§ What is needed:
Return the lines that follow, exactly as they appear, from the first through the one containing "return m, nt, b"; no pictures are to be included.

------ Collected data ------

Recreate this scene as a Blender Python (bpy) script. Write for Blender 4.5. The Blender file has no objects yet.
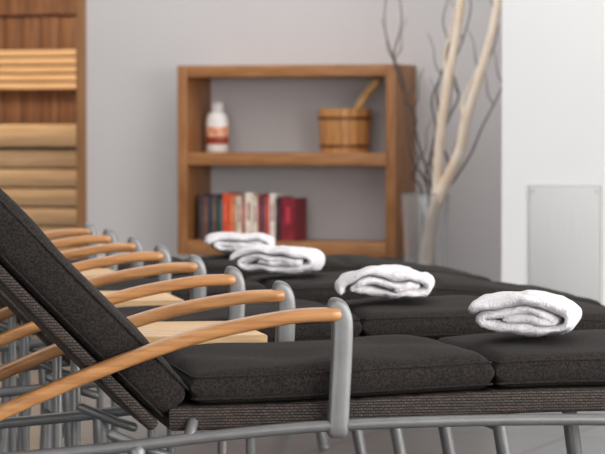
import bpy, bmesh, math, random
from mathutils import Vector, Matrix, noise
random.seed(4)
scene = bpy.context.scene
try:
    scene.view_settings.view_transform = 'Standard'
except Exception:
    pass
COL = scene.collection

# ---------------------------------------------------------------- materials
def srgb(r, g, b):
    def f(c):
        c /= 255.0
        return c/12.92 if c <= 0.04045 else ((c+0.055)/1.055)**2.4
    return (f(r), f(g), f(b), 1)

def base_mat(name, rgb, rough=0.5, metal=0.0):
    m = bpy.data.materials.new(name); m.use_nodes = True
    nt = m.node_tree; b = nt.nodes['Principled BSDF']
    b.inputs['Base Color'].default_value = srgb(*rgb)
    b.inputs['Roughness'].default_value = rough
    b.inputs['Metallic'].default_value = metal
    return m, nt, b

def noise_mat(name, c1, c2, scale=(1, 1, 1), nscale=10, rough=0.5, bump=0.0, detail=4, metal=0.0, bscale=None, bdist=0.002):
    m, nt, b = base_mat(name, c1, rough, metal)
    N = nt.nodes; L = nt.links
    tc = N.new('ShaderNodeTexCoord'); mp = N.new('ShaderNodeMapping')
    mp.inputs['Scale'].default_value = scale
    L.new(tc.outputs['Object'], mp.inputs[0])
    n = N.new('ShaderNodeTexNoise'); n.inputs['Scale'].default_value = nscale
    n.inputs['Detail'].default_value = detail
    L.new(mp.outputs[0], n.inputs['Vector'])
    r = N.new('ShaderNodeValToRGB')
    r.color_ramp.elements[0].position = 0.35; r.color_ramp.elements[1].position = 0.65
    r.color_ramp.elements[0].color = srgb(*c1); r.color_ramp.elements[1].color = srgb(*c2)
    L.new(n.outputs['Fac'], r.inputs[0]); L.new(r.outputs[0], b.inputs['Base Color'])
    if bump:
        n2 = N.new('ShaderNodeTexNoise'); n2.inputs['Scale'].default_value = bscale or nscale
        n2.inputs['Detail'].default_value = 3
        L.new((tc if bscale else mp).outputs['Object' if bscale else 0], n2.inputs['Vector'])
        bp = N.new('ShaderNodeBump'); bp.inputs['Strength'].default_value = bump
        bp.inputs['Distance'].default_value = bdist
        L.new(n2.outputs['Fac'], bp.inputs['Height']); L.new(bp.outputs[0], b.inputs['Normal'])
    return m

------

§ Result:
Recreate this scene as a Blender Python (bpy) script. Write for Blender 4.5. The Blender file has no objects yet.
import bpy, bmesh, math, random
from mathutils import Vector, Matrix, noise
random.seed(4)
scene = bpy.context.scene
try:
    scene.view_settings.view_transform = 'Standard'
except Exception:
    pass
COL = scene.collection

# ---------------------------------------------------------------- materials
def srgb(r, g, b):
    def f(c):
        c /= 255.0
        return c/12.92 if c <= 0.04045 else ((c+0.055)/1.055)**2.4
    return (f(r), f(g), f(b), 1)

def base_mat(name, rgb, rough=0.5, metal=0.0):
    m = bpy.data.materials.new(name); m.use_nodes = True
    nt = m.node_tree; b = nt.nodes['Principled BSDF']
    b.inputs['Base Color'].default_value = srgb(*rgb)
    b.inputs['Roughness'].default_value = rough
    b.inputs['Metallic'].default_value = metal
    return m, nt, b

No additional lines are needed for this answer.